I’ve deleted 5 cut and paste Kickstarter posts off the owV forums in the past two weeks. I don’t even pause anymore. Quick scan. Delete. Goodbye. I roll my eyes whenever it turns out that an email I open isn’t trying to excite me or interest me in a game but raise awareness of a Kickstarter project. But still, they come. So I’ve made a graph. Hopefully it’ll make things clear to a few folks.
You see, the thing is, I get excited about games but I can’t, no matter how worthy or grand a project is, get excited about funding games. I don’t give a fuck. I know it’s a necessary evil in some cases and I’m certainly not anti-Kickstarter but I don’t want to write about Kickstarter projects. I want to write about games. I can only assume that a good tenth of the mail I receive for owV right now is more interested in scalping money from people than in exciting them about games. I say this because the descriptions, the pictures or whatever, they’re entirely secondary to the point that HERE IS A THING ON KICKSTARTER ASKING FOR MONEY.

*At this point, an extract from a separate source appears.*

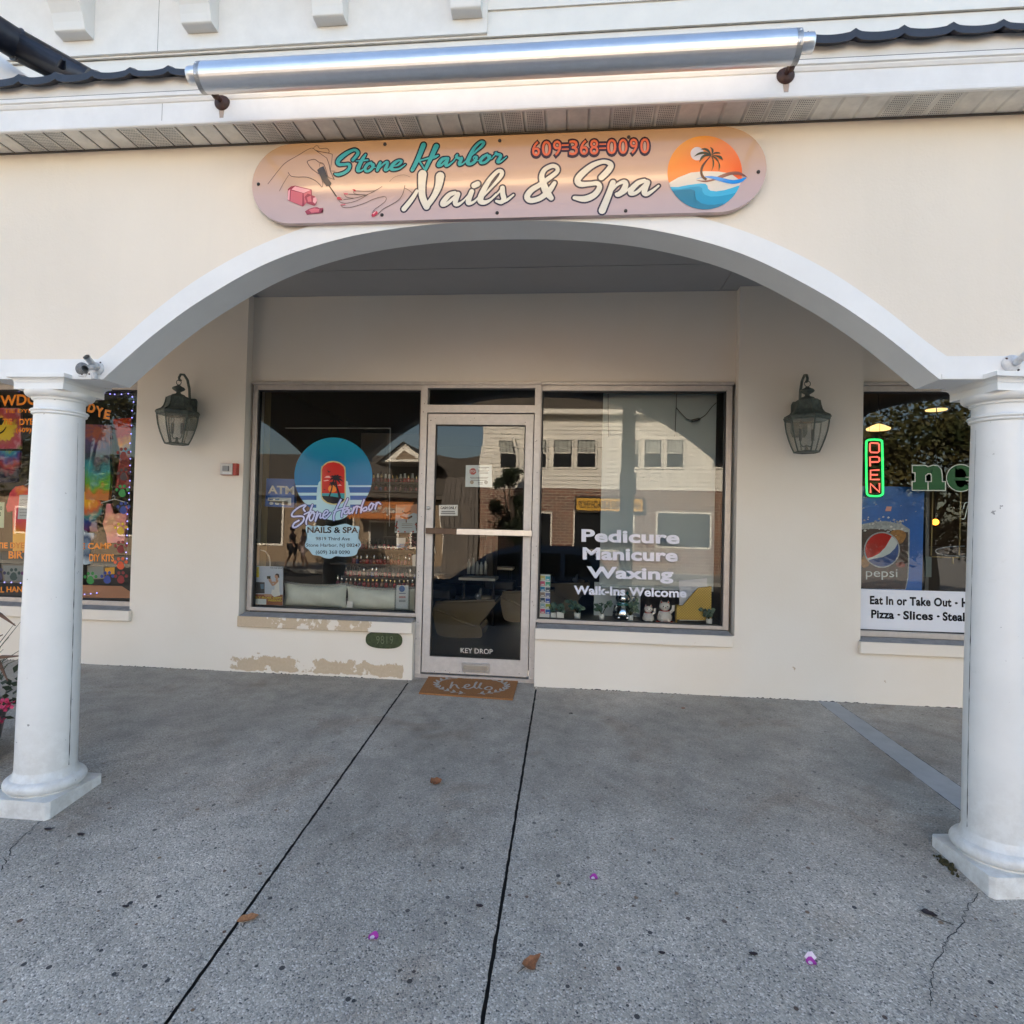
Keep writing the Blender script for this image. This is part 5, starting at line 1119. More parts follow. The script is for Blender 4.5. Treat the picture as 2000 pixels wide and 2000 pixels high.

Fuck that noise. But y’know, it certainly goes some way to explaining why a lot of Kickstarter game projects fall on their arse when there’s more effort expended in a Kickstarter page asking for money than there is on stuff getting people excited or interested in the game itself.

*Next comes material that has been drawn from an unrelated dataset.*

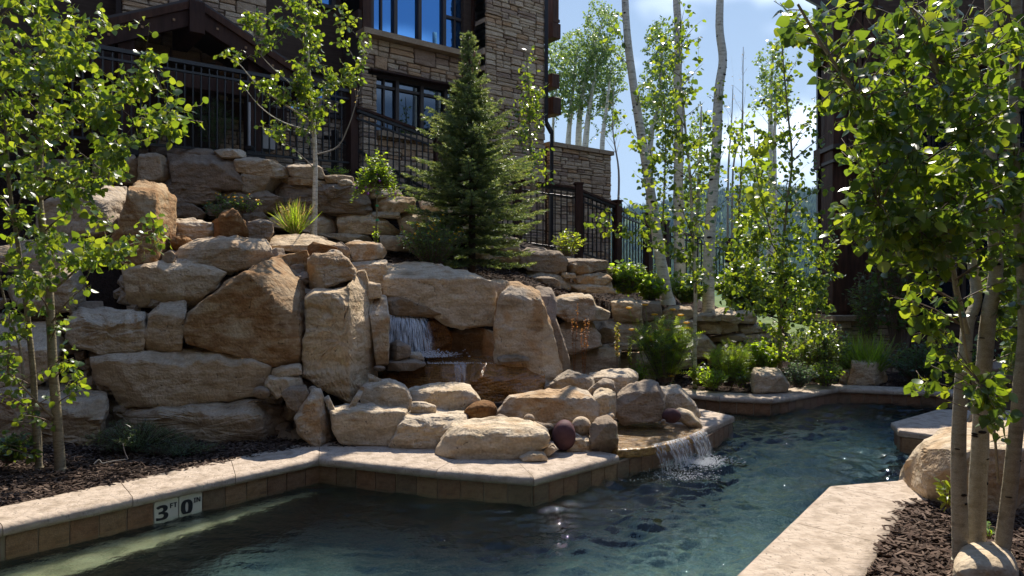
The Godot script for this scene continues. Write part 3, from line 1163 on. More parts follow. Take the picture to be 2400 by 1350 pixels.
	masonry(t, FA + FN * k, FU, FN, sd_l, sd_r, 2.9, lw_y0 + 0.3, [], 30, 25)
	window(t, sw_l, sw_r, sw_y, top - 0.2, k + 0.03, [], [], M.glass, 0.05)
	window(t, lw_l, lw_r, lw_y0, lw_y1, k + 0.03, [on_face(722, 230, k).x, on_face(764, 230, k).x], [], M.glass, 0.05)
	block(t, "corner_board", fp(sd_r + 0.02, (4.4 + top) * 0.5, k + 0.06), Vector3(0.2, top - 4.4, 0.12), M.siding, FU)
	block(t, "wall", fp(s_left + 0.06, 4.0, -0.42), Vector3(0.12, 4.2, 0.66), M.siding, FU)
	# the stone bay over the porch
	var by_l := on_face(286, 20, -0.5).x
	var by_r := on_face(624, 60, -0.5).x
	block(t, "wall", fp((by_l + by_r) * 0.5, 4.9, -0.85), Vector3(by_r - by_l, 4.6, 0.5), M.mortar, FU)
	masonry(t, FA + FN * -0.5, FU, FN, by_l, by_r, 3.0, 7.2, [[on_face(398, 200, -0.5).x, on_face(512, 200, -0.5).x, 3.0, 4.75]], 60, 26)
	# siding left of the bay, with its downpipe
	block(t, "wall", fp(by_l - 2.2, 5.0, -1.05), Vector3(4.4, 4.6, 0.3), M.mortar, FU)
	planks(t, by_l - 4.4, by_l, 3.0, 7.4, -0.86, 0.19, [])
	var dp := on_face(281, 20, -0.6).x
	bar(t, "downpipe", fp(dp, 3.2, -0.6), fp(dp, 7.4, -0.6), 0.08, 0.08, M.trim)
	# doors under the porch
	var dl := on_face(404, 250, -0.5).x
	var dr := on_face(506, 250, -0.5).x
	window(t, dl, dr, 3.1, 4.72, -0.66, [lerpf(dl, dr, 0.28), lerpf(dl, dr, 0.64)], [[0, 4.35], [1, 4.35], [2, 4.35]], M.dark_glass, 0.09)
	block(t, "door", fp((dl + dr) * 0.5, 3.55, -0.7), Vector3(dr - dl, 0.9, 0.08), M.timber, FU)
	# porch: gable rakes, ridge beam end, posts, tie beam, roof sheets, lantern
	var gs := on_face(457, 8, 0.9).x
	var gy := on_face(457, 8, 0.9).y
	var half := 1.75
	var drop := 0.47 * half
	for side in [-1.0, 1.0]:
		var a := fp(gs, gy - 0.02, 0.9)
		var b := fp(gs + side * half, gy - drop - 0.02, 0.9)
		bar(t, "rake_board", a - Vector3.UP * 0.13, b - Vector3.UP * 0.13, 0.09, 0.26, M.timber)
		bar(t, "rake_trim", a + FN * 0.05, b + FN * 0.05, 0.06, 0.09, M.timber_red)
		var ctr := (a + b) * 0.5 - FN * 0.75 + Vector3.UP * 0.06
		var rf := block(t, "roof", ctr, Vector3(a.distance_to(b) + 0.05, 0.06, 1.6), M.trim, (b - a).normalized() * side, (b - a).cross(FN).normalized() * side * signf(((b - a).cross(FN) * side).y))
		rf.name = rf.name
		for q in 4:
			var pb := a.lerp(b, 0.16 + 0.22 * q) - Vector3.UP * 0.15 + FN * 0.05
			block(t, "bolt", pb, Vector3(0.03, 0.03, 0.03), M.bolt, FU)
		var ps: float = gs + side * 0.83
		block(t, "post", fp(ps, (3.0 + gy - 0.55) * 0.5, 0.75), Vector3(0.2, gy - 0.55 - 3.0, 0.2), M.timber, FU)
		block(t, "post_base", fp(ps, 3.15, 0.75), Vector3(0.28, 0.24, 0.28), M.iron, FU)
	block(t, "ridge_beam", fp(gs, gy - 0.22, 0.55), Vector3(0.20, 0.44, 0.95), M.timber, FU)
	bar(t, "tie_beam", fp(gs - half, gy - drop - 0.2, 0.72), fp(gs + half, gy - drop - 0.2, 0.72), 0.16, 0.22, M.timber)
	bar(t, "beam", fp(gs - half, gy - drop - 0.25, -0.42), fp(gs + half, gy - drop - 0.25, -0.42), 0.14, 0.25, M.timber)
	var ln := on_face(545, 208, -0.38)
	block(t, "wall_lantern", fp(ln.x, ln.y, -0.36), Vector3(0.13, 0.28, 0.13), M.iron, FU)
	for q in 3:
		block(t, "lantern_glass", fp(ln.x - 0.04 + 0.04 * q, ln.y - 0.01, -0.29), Vector3(0.022, 0.13, 0.012), M.lamp_glass, FU)
	# downpipe and brackets on the far corner
	var pr := on_face(1279, 100, 0.38)
	bar(t, "downpipe", fp(pr.x, 4.55, 0.40), fp(pr.x, top, 0.40), 0.07, 0.07, M.iron)
	bar(t, "downpipe", fp(pr.x, 4.58, 0.40), fp(pr.x + 0.14, 4.40, 0.40), 0.07, 0.07, M.iron)
	bar(t, "downpipe", fp(pr.x + 0.14, 4.42, 0.40), fp(pr.x + 0.14, 2.0, 0.40), 0.07, 0.07, M.iron)
	for q in [[1288, 0, 60, 0.16], [1290, 60, 95, 0.22], [1288, 178, 210, 0.2], [1291, 232, 272, 0.22]]:
		var a := on_face(q[0], q[1], 0.0)
		var b := on_face(q[0], q[2], 0.0)
		block(t, "bracket", fp(a.x, (a.y + b.y) * 0.5, 0.0), Vector3(q[3], a.y - b.y, 0.4), M.timber_red, FU)
	block(t, "outrigger", fp(on_face(1298, 48, 0.0).x, on_face(1298, 48, 0.0).y, 0.0), Vector3(0.26, 0.06, 0.1), M.trim, FU)
	# side wall and roof that close the volume behind
	block(t, "wall", fp(-1.0, 4.1, -4.6), Vector3(9.0, 6.2, 7.2), M.siding, FU)
	block(t, "roof", fp(-1.4, 7.35, -3.6), Vector3(9.0, 0.25, 7.0), M.trim, FU)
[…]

I’m not going to say I’m never going to put a Kickstarter project on the front of owV, or let one onto the forums because that’s silly, but I am going to say that astroturfing forums with a cut and paste begging letter, no matter how well/ineptly you try and disguise its intention (“post if you’ve got any questions!”) is never going to endear a project to anyone. And I will say that if you feel your Kickstarter project is of more interest to me than any of the myriad of things I could be posting about that already exist, you’re probably not really thinking this through.
I want to talk about games. I want to talk about what makes a game great (or not so great). Funding is business. And I’m not in the business of business writing.
Show me the games. Talk about your game. Because that’s the one thing you have that can get people excited and it’s your best shot at getting any publicity.